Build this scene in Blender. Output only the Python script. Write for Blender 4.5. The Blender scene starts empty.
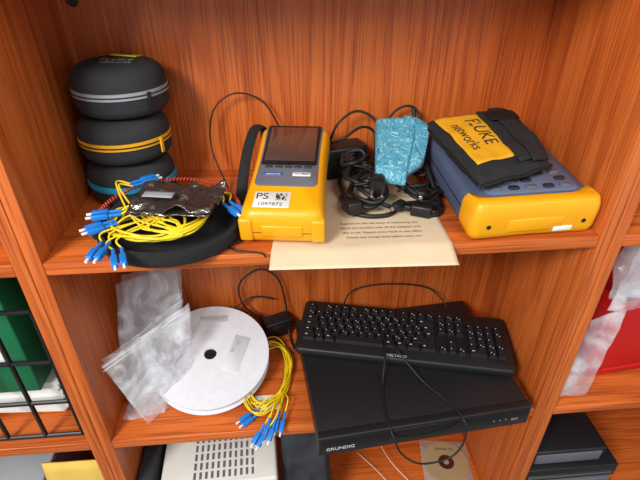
import bpy, bmesh, math, random
from mathutils import Vector, Matrix, noise
random.seed(7)
scene=bpy.context.scene
scene.view_settings.view_transform='Standard'
COL=scene.collection

# ------------------------------------------------------------ materials
def lin(c):
    return tuple(((x/255)/12.92 if x/255<=0.04045 else ((x/255+0.055)/1.055)**2.4) for x in c)+(1,)
def mat(name,rgb,rough=.5,metal=0,spec=.5,bump=0,bscale=200,var=0,vscale=20,alpha=1,coat=0):
    m=bpy.data.materials.new(name);m.use_nodes=True
    nt=m.node_tree;b=nt.nodes['Principled BSDF']
    b.inputs['Base Color'].default_value=lin(rgb)
    b.inputs['Roughness'].default_value=rough
    b.inputs['Metallic'].default_value=metal
    b.inputs['Specular IOR Level'].default_value=spec
    b.inputs['Alpha'].default_value=alpha
    b.inputs['Coat Weight'].default_value=coat
    tc=nt.nodes.new('ShaderNodeTexCoord')
    if bump:
        n=nt.nodes.new('ShaderNodeTexNoise');n.inputs['Scale'].default_value=bscale;n.inputs['Detail'].default_value=3
        bp=nt.nodes.new('ShaderNodeBump');bp.inputs['Strength'].default_value=bump;bp.inputs['Distance'].default_value=.002
        nt.links.new(tc.outputs['Object'],n.inputs['Vector']);nt.links.new(n.outputs['Fac'],bp.inputs['Height']);nt.links.new(bp.outputs['Normal'],b.inputs['Normal'])
    n2=nt.nodes.new('ShaderNodeTexNoise');n2.inputs['Scale'].default_value=vscale;n2.inputs['Detail'].default_value=4
    r=nt.nodes.new('ShaderNodeValToRGB');v=var if var else .05
    c=lin(rgb)
    r.color_ramp.elements[0].position=.3;r.color_ramp.elements[1].position=.7
    r.color_ramp.elements[0].color=tuple(x*(1-v) for x in c[:3])+(1,)
    r.color_ramp.elements[1].color=tuple(min(1,x*(1+v)) for x in c[:3])+(1,)
    nt.links.new(tc.outputs['Object'],n2.inputs['Vector']);nt.links.new(n2.outputs['Fac'],r.inputs['Fac']);nt.links.new(r.outputs['Color'],b.inputs['Base Color'])
    return m
def wood(name,axis,light=(208,112,50),dark=(164,72,26),mid=(194,97,40),rings=13,seed=0.0,rough=.38,scale=5.5,along=.5,soft=.4):
    m=bpy.data.materials.new(name);m.use_nodes=True
    nt=m.node_tree;b=nt.nodes['Principled BSDF'];L=nt.links.new
    def nd(t): return nt.nodes.new(t)
    tc=nd('ShaderNodeTexCoord')
    def mp(s,off=0):
        q=nd('ShaderNodeMapping');q.inputs['Scale'].default_value=s;q.inputs['Location'].default_value=(seed+off,seed*1.7,seed*.6);L(tc.outputs['Object'],q.inputs['Vector']);return q
    def st(a,bb):
        return tuple(bb if i==axis else a for i in range(3))
    m1=mp(st(scale,along));n1=nd('ShaderNodeTexNoise');n1.inputs['Scale'].default_value=1.0;n1.inputs['Detail'].default_value=1.0;n1.inputs['Roughness'].default_value=.4;n1.inputs['Distortion'].default_value=.1;L(m1.outputs[0],n1.inputs['Vector'])
    mul=nd('ShaderNodeMath');mul.operation='MULTIPLY';mul.inputs[1].default_value=rings;L(n1.outputs['Fac'],mul.inputs[0])
    m2=mp(st(160,5),3);n2=nd('ShaderNodeTexNoise');n2.inputs['Scale'].default_value=1;n2.inputs['Detail'].default_value=2;L(m2.outputs[0],n2.inputs['Vector'])
    jm=nd('ShaderNodeMath');jm.operation='MULTIPLY_ADD';jm.inputs[1].default_value=.6;L(n2.outputs['Fac'],jm.inputs[0]);L(mul.outputs[0],jm.inputs[2])
    fr=nd('ShaderNodeMath');fr.operation='FRACT';L(jm.outputs[0],fr.inputs[0])
    cr=nd('ShaderNodeValToRGB');e=cr.color_ramp.elements
    e[0].position=0;e[0].color=lin(light);e[1].position=1;e[1].color=lin(light)
    x=cr.color_ramp.elements.new(.5);x.color=lin(mid)
    x=cr.color_ramp.elements.new(.8);x.color=lin(dark)
    L(fr.outputs[0],cr.inputs['Fac'])
    m3=mp(st(380,7),9);n3=nd('ShaderNodeTexNoise');n3.inputs['Scale'].default_value=1;n3.inputs['Detail'].default_value=1;L(m3.outputs[0],n3.inputs['Vector'])
    pr=nd('ShaderNodeValToRGB');pr.color_ramp.elements[0].position=.34;pr.color_ramp.elements[0].color=(.52,.44,.40,1);pr.color_ramp.elements[1].position=.5;pr.color_ramp.elements[1].color=(1,1,1,1);L(n3.outputs['Fac'],pr.inputs['Fac'])
    mx=nd('ShaderNodeMix');mx.data_type='RGBA';mx.blend_type='MULTIPLY';mx.inputs['Factor'].default_value=.75
    mx2=nd('ShaderNodeMix');mx2.data_type='RGBA';mx2.inputs['Factor'].default_value=soft;mx2.inputs['B'].default_value=lin(mid)
    L(cr.outputs['Color'],mx2.inputs['A']);L(mx2.outputs['Result'],mx.inputs['A']);L(pr.outputs['Color'],mx.inputs['B'])
    L(mx.outputs['Result'],b.inputs['Base Color'])
    b.inputs['Roughness'].default_value=rough
    b.inputs['Specular IOR Level'].default_value=.4
    return m
W_BACK=wood('wood_veneer_back',2,seed=3.6,rings=20,scale=4.4,along=.42)
W_SIDE=wood('wood_veneer_side',2,seed=5.1,rings=12,along=.4)
W_SHELF=wood('wood_veneer_shelf',0,light=(212,110,48),seed=8.7,rings=9,rough=.3,along=.6)
BLK=mat('black_plastic',(20,20,23),.45)
BLKR=mat('black_rubber',(15,15,17),.55)
BLKM=mat('black_matte_metal',(22,23,27),.42,bump=.1,bscale=900)
EVA=mat('dark_grey_fabric_shell',(40,42,46),.85,bump=.5,bscale=1500,var=.25,vscale=300)
NYL=mat('black_nylon',(24,25,28),.8,bump=.6,bscale=900,var=.3,vscale=150)
YEL=mat('yellow_plastic',(236,162,10),.38)
YELF=mat('yellow_fabric',(224,162,16),.7,bump=.3,bscale=900)
YCAB=mat('yellow_fibre_jacket',(230,200,30),.4)
BLUE=mat('blue_connector_plastic',(28,120,205),.4)
WHT=mat('white_plastic',(225,225,222),.5)
SLATE=mat('slate_blue_plastic',(76,86,112),.5,bump=.2,bscale=1500)
GREY=mat('grey_panel',(98,98,108),.5)
DGREY=mat('dark_grey_key',(34,36,44),.5)
SCRN=mat('lcd_glass',(78,62,54),.12,coat=.5)
SILV=mat('silver_zip',(150,152,158),.5)
TEAL=mat('teal_zip',(25,150,185),.6)
PAPER=mat('beige_paper',(212,190,158),.8,bump=.3,bscale=60,var=.06,vscale=12)
WPAPER=mat('white_paper',(228,228,224),.8)
INK=mat('dark_ink',(50,42,38),.8)
FAINT=mat('faint_print',(120,102,84),.8)
CARD=mat('white_card_spool',(216,216,223),.65,bump=.35,bscale=700,var=.04,vscale=60)
TAPE=mat('adhesive_tape',(208,211,216),.22)
RED=mat('red_plastic',(200,22,26),.4)
GRN=mat('green_plastic',(12,105,66),.5)
REDC=mat('red_orange_cord',(175,60,40),.6)
CREAM=mat('cream_plastic',(214,212,205),.5)
YELL2=mat('sticker_yellow',(225,215,40),.6)
DARKG=mat('dark_grey_fabric',(42,44,50),.85,bump=.5,bscale=500,var=.25,vscale=30)
WALLP=mat('wall_plaster',(215,210,200),.9)
FLOORM=mat('floor_vinyl',(120,112,104),.6,var=.15)
KEYM=mat('keycap_black',(22,22,25),.5)
LEG=mat('key_legend',(205,205,205),.6)
METAL=mat('metal',(190,190,195),.25,metal=1)
BADGE=mat('badge_blue',(40,90,150),.5)
SEAM=mat('seam_dark_yellow_plastic',(150,95,10),.6)  # darker yellow than the shell, for the tester's seam line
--
EXERCISE PROMPT:
Give only the count of lines in which the string "scene" appears.

OUTPUT FOR THIS EXERCISE:
4